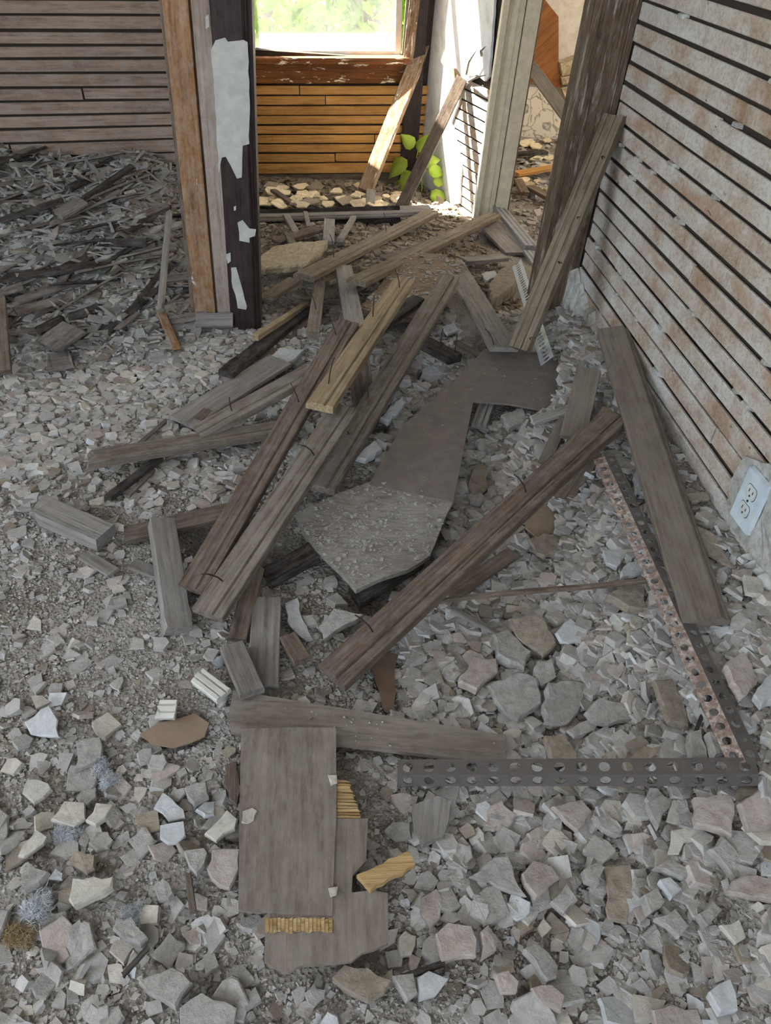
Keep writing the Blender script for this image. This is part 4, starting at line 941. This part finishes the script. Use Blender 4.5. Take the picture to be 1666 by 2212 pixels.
for i, me in enumerate(LP_M): me.materials.append(M['lath_broken' if i < 4 else 'wood_dark'])
cnt = 0
while cnt < 70:
    x = random.uniform(-1.15, -.36); y = random.uniform(2.15, 3.04)
    a = math.radians(random.gauss(38, 22)); z = float(terrain(x, y)) + random.uniform(.012, .035)
    m = Matrix.Translation((x, y, z)) @ Matrix.Rotation(a, 4, 'Z') @ Matrix.Rotation(random.uniform(-.3, .1), 4, 'Y') @ Matrix.Rotation(random.uniform(-.6, .6), 4, 'X')
    li = random.randrange(4); o = link('broken_lath', LP_M[li + (0 if cnt % 3 else 4)], None, None, m)
    where = ('near the top of the left heap' if y > 2.8 else 'halfway up the left heap' if y > 2.45 else 'at the foot of the left heap') + (' by the left edge' if x < -.85 else ' in the middle' if x < -.6 else ' near the post')
    setp(o, '%s %s lath splinter %s' % (('very short', 'short', 'long', 'very long')[li], 'grey' if cnt % 3 else 'dark', where), 'lath', G_L); cnt += 1

# ------------------------------------------------------------------ cream flakes at the back of the alcove, and the next room's floor
cnt = 0; rr = random.Random(5)
FLK = []
while cnt < 46:
    px = rr.uniform(560, 870); py = rr.uniform(396, 445); s = rr.uniform(9, 26)
    poly = []
    for k in range(6):
        an = k * math.pi / 3 + rr.uniform(-.3, .3); q = s * rr.uniform(.7, 1.2); poly.append((px + q * math.cos(an), py + q * .45 * math.sin(an)))
    slab('plaster_flake', poly, rr.uniform(.01, .06), .008, M['flake_cream' if cnt % 4 else 'plaster_tan'], '%s %s flake under the window laths, %s' % ('large' if s > 19 else 'small' if s < 14 else 'mid-sized', 'cream' if cnt % 4 else 'tan', 'far left' if px < 640 else 'left of centre' if px < 715 else 'right of centre' if px < 790 else 'by the leaning studs'), 'plaster', 'cream flakes under the window', tilt=(rr.uniform(-.5, .5), rr.uniform(-.2, .6)), jag=.006, sub=.04, rough=.002, seed=cnt, mask=False); cnt += 1
plank('wood_stub', PZ(800, 445, .10), PZ(802, 408, .14), .045, .02, M['wood_grey'], 'short grey wood stub at the foot of the left leaning stud', 'wood', seed=220, n=(0, -1, .6), rag=(0, .02))
plank('broken_board', PZ(590, 408, .12), PZ(645, 445, .12), .03, .015, M['wood_brown'], 'short brown stick among the cream flakes under the window', 'stick', seed=221)
for k, (a, b, w, mt, lab) in enumerate((((1115, 372), (1205, 358), .06, 'lath_window', 'pale long board on the floor of the next room'), ((1145, 400), (1200, 430), .06, 'wood_brown', 'brown board angled on the floor of the next room'), ((1110, 330), (1180, 325), .05, 'wood_dark', 'dark board far back on the floor of the next room'), ((1120, 385), (1135, 415), .05, 'wood_brown', 'small brown offcut just inside the next room'))):
    plank('floor_board_piece', P(*a, .05), P(*b, .05), w, .018, M[mt], lab, 'board', 'boards in the next room', seed=230 + k)
cnt = 0
while cnt < 30:
    px = rr.uniform(1100, 1235); py = rr.uniform(280, 440); s = rr.uniform(8, 22); poly = []
    for k in range(6):
        an = k * math.pi / 3 + rr.uniform(-.3, .3); q = s * rr.uniform(.7, 1.2); poly.append((px + q * math.cos(an), py + q * .4 * math.sin(an)))
    slab('plaster_flake', poly, rr.uniform(.005, .03), .01, M['flake_cream' if cnt % 3 else 'plaster_sandy'], '%s %s flake %s' % ('large' if s > 16 else 'small', 'cream' if cnt % 3 else 'sandy', 'deep in the next room' if py < 330 else 'midway into the next room' if py < 385 else 'just inside the next room'), 'plaster', 'flakes in the next room', tilt=(rr.uniform(-.2, .2), rr.uniform(-.1, .3)), jag=.008, sub=.05, rough=.002, seed=cnt + 100, mask=False); cnt += 1

# thin laths and scraps in the doorway hollow
for k, (a, b, w, mt, lab) in enumerate((((640, 500), (618, 462), .03, 'wood_grey', 'leftmost thin lath end below the threshold board'), ((668, 488), (660, 456), .018, 'wood_grey', 'second thin lath end below the threshold board'), ((710, 520), (712, 472), .045, 'wood_grey', 'pale grey short lath left of the upper doorway plank'), ((595, 520), (690, 490), .05, 'wood_brown', 'brown broken board left of the pale short lath'), ((735, 515), (765, 465), .025, 'wood_grey', 'slanted thin lath under the upper doorway plank'), ((640, 540), (620, 500), .03, 'wood_brown', 'short brown lath on the sandy slab'), ((1000, 560), (1095, 552), .05, 'wood_grey', 'grey plank end by the foot of the door casing'), ((840, 560), (950, 520), .07, 'wood_brown', 'brown board under the lower right doorway plank'), ((575, 640), (640, 600), .05, 'panel_sandy', 'sandy block in the hollow beside the post'))):
    plank('broken_board', P(*a, .045), P(*b, .055), w, .014, M[mt], lab, 'board', 'scraps in the doorway', rag=(.01, .012), seed=240 + k)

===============

■ Written exercise ■
All the lines above are to be reproduced exactly, except the pictures.

■ Worked answer ■
Keep writing the Blender script for this image. This is part 4, starting at line 941. This part finishes the script. Use Blender 4.5. Take the picture to be 1666 by 2212 pixels.
for i, me in enumerate(LP_M): me.materials.append(M['lath_broken' if i < 4 else 'wood_dark'])
cnt = 0
while cnt < 70:
    x = random.uniform(-1.15, -.36); y = random.uniform(2.15, 3.04)
    a = math.radians(random.gauss(38, 22)); z = float(terrain(x, y)) + random.uniform(.012, .035)
    m = Matrix.Translation((x, y, z)) @ Matrix.Rotation(a, 4, 'Z') @ Matrix.Rotation(random.uniform(-.3, .1), 4, 'Y') @ Matrix.Rotation(random.uniform(-.6, .6), 4, 'X')
    li = random.randrange(4); o = link('broken_lath', LP_M[li + (0 if cnt % 3 else 4)], None, None, m)
    where = ('near the top of the left heap' if y > 2.8 else 'halfway up the left heap' if y > 2.45 else 'at the foot of the left heap') + (' by the left edge' if x < -.85 else ' in the middle' if x < -.6 else ' near the post')
    setp(o, '%s %s lath splinter %s' % (('very short', 'short', 'long', 'very long')[li], 'grey' if cnt % 3 else 'dark', where), 'lath', G_L); cnt += 1

# ------------------------------------------------------------------ cream flakes at the back of the alcove, and the next room's floor
cnt = 0; rr = random.Random(5)
FLK = []
while cnt < 46:
    px = rr.uniform(560, 870); py = rr.uniform(396, 445); s = rr.uniform(9, 26)
    poly = []
    for k in range(6):
        an = k * math.pi / 3 + rr.uniform(-.3, .3); q = s * rr.uniform(.7, 1.2); poly.append((px + q * math.cos(an), py + q * .45 * math.sin(an)))
    slab('plaster_flake', poly, rr.uniform(.01, .06), .008, M['flake_cream' if cnt % 4 else 'plaster_tan'], '%s %s flake under the window laths, %s' % ('large' if s > 19 else 'small' if s < 14 else 'mid-sized', 'cream' if cnt % 4 else 'tan', 'far left' if px < 640 else 'left of centre' if px < 715 else 'right of centre' if px < 790 else 'by the leaning studs'), 'plaster', 'cream flakes under the window', tilt=(rr.uniform(-.5, .5), rr.uniform(-.2, .6)), jag=.006, sub=.04, rough=.002, seed=cnt, mask=False); cnt += 1
plank('wood_stub', PZ(800, 445, .10), PZ(802, 408, .14), .045, .02, M['wood_grey'], 'short grey wood stub at the foot of the left leaning stud', 'wood', seed=220, n=(0, -1, .6), rag=(0, .02))
plank('broken_board', PZ(590, 408, .12), PZ(645, 445, .12), .03, .015, M['wood_brown'], 'short brown stick among the cream flakes under the window', 'stick', seed=221)
for k, (a, b, w, mt, lab) in enumerate((((1115, 372), (1205, 358), .06, 'lath_window', 'pale long board on the floor of the next room'), ((1145, 400), (1200, 430), .06, 'wood_brown', 'brown board angled on the floor of the next room'), ((1110, 330), (1180, 325), .05, 'wood_dark', 'dark board far back on the floor of the next room'), ((1120, 385), (1135, 415), .05, 'wood_brown', 'small brown offcut just inside the next room'))):
    plank('floor_board_piece', P(*a, .05), P(*b, .05), w, .018, M[mt], lab, 'board', 'boards in the next room', seed=230 + k)
cnt = 0
while cnt < 30:
    px = rr.uniform(1100, 1235); py = rr.uniform(280, 440); s = rr.uniform(8, 22); poly = []
    for k in range(6):
        an = k * math.pi / 3 + rr.uniform(-.3, .3); q = s * rr.uniform(.7, 1.2); poly.append((px + q * math.cos(an), py + q * .4 * math.sin(an)))
    slab('plaster_flake', poly, rr.uniform(.005, .03), .01, M['flake_cream' if cnt % 3 else 'plaster_sandy'], '%s %s flake %s' % ('large' if s > 16 else 'small', 'cream' if cnt % 3 else 'sandy', 'deep in the next room' if py < 330 else 'midway into the next room' if py < 385 else 'just inside the next room'), 'plaster', 'flakes in the next room', tilt=(rr.uniform(-.2, .2), rr.uniform(-.1, .3)), jag=.008, sub=.05, rough=.002, seed=cnt + 100, mask=False); cnt += 1

# thin laths and scraps in the doorway hollow
for k, (a, b, w, mt, lab) in enumerate((((640, 500), (618, 462), .03, 'wood_grey', 'leftmost thin lath end below the threshold board'), ((668, 488), (660, 456), .018, 'wood_grey', 'second thin lath end below the threshold board'), ((710, 520), (712, 472), .045, 'wood_grey', 'pale grey short lath left of the upper doorway plank'), ((595, 520), (690, 490), .05, 'wood_brown', 'brown broken board left of the pale short lath'), ((735, 515), (765, 465), .025, 'wood_grey', 'slanted thin lath under the upper doorway plank'), ((640, 540), (620, 500), .03, 'wood_brown', 'short brown lath on the sandy slab'), ((1000, 560), (1095, 552), .05, 'wood_grey', 'grey plank end by the foot of the door casing'), ((840, 560), (950, 520), .07, 'wood_brown', 'brown board under the lower right doorway plank'), ((575, 640), (640, 600), .05, 'panel_sandy', 'sandy block in the hollow beside the post'))):
    plank('broken_board', P(*a, .045), P(*b, .055), w, .014, M[mt], lab, 'board', 'scraps in the doorway', rag=(.01, .012), seed=240 + k)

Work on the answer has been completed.